I’ve learned a lot about Shinto in my life, and I will not claim to understand it on a level that seems remotely appropriate, but I will say that Japan’s insistence on connecting their spiritual practices to natural beauty is deeply resonant with me. I grew up nursing a deep distrust of organized religion, but my grade school was surrounded by a forest on three sides, so I was having spiritual experiences in nature all the time without being able to reliably identify them as such. I think spirituality would have made a lot more sense to me if the most venerated places were essentially public parks, open 24/7, where the structures frequently get rebuilt, instead of something more manmade.
There are a few shrines across the country that are ranked above others, having longer traditions, enshrined bigger-deal kami, etc.

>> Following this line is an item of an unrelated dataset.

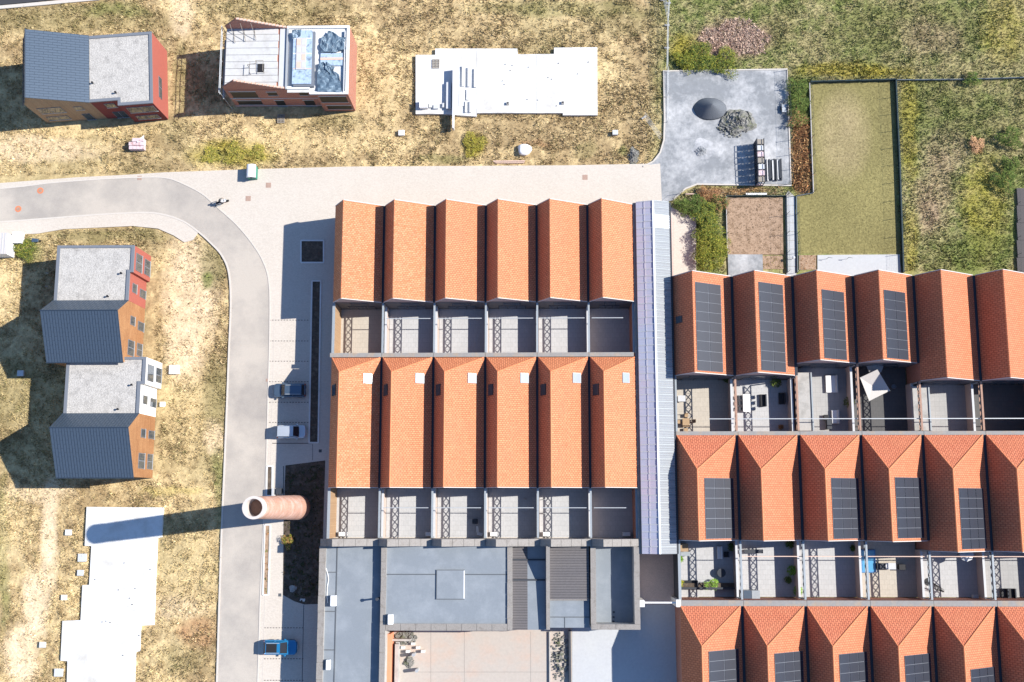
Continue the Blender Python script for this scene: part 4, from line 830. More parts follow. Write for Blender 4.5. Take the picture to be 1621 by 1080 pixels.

Ise is considered the biggest-deal one given its connections to the imperial household, but everything else is up for grabs. Kasuga has always been in the top tier of them.
You walk along a winding path that goes slowly uphill, lined on both sides with thousands of stone lanterns. Deer wander among the lanterns, and in my visits they tended to be a lot calmer than the ones who demand crackers in the park. Every physical surface – lanterns, trees, path – is covered in moss. You get to the shrine, and inside is thousands more lanterns, sponsored by different businesses & people across the country, which are lit a few times a year for the shrine’s biggest festivals A thousand-year-old-tree grows through one of the structures. All of this abuts a primeval forest where humans are forbidden, and wilder deer roam.
I put Nara on the last day of our trip not because of the deer, necessarily, but because of the walk, the moss, the lanterns, the forest. We, a pair of humans who are great at never shutting up, both quieted down as we approached, and we didn’t talk much for a few hours. In a place of like that, really you can just walk slowly, stare, witness.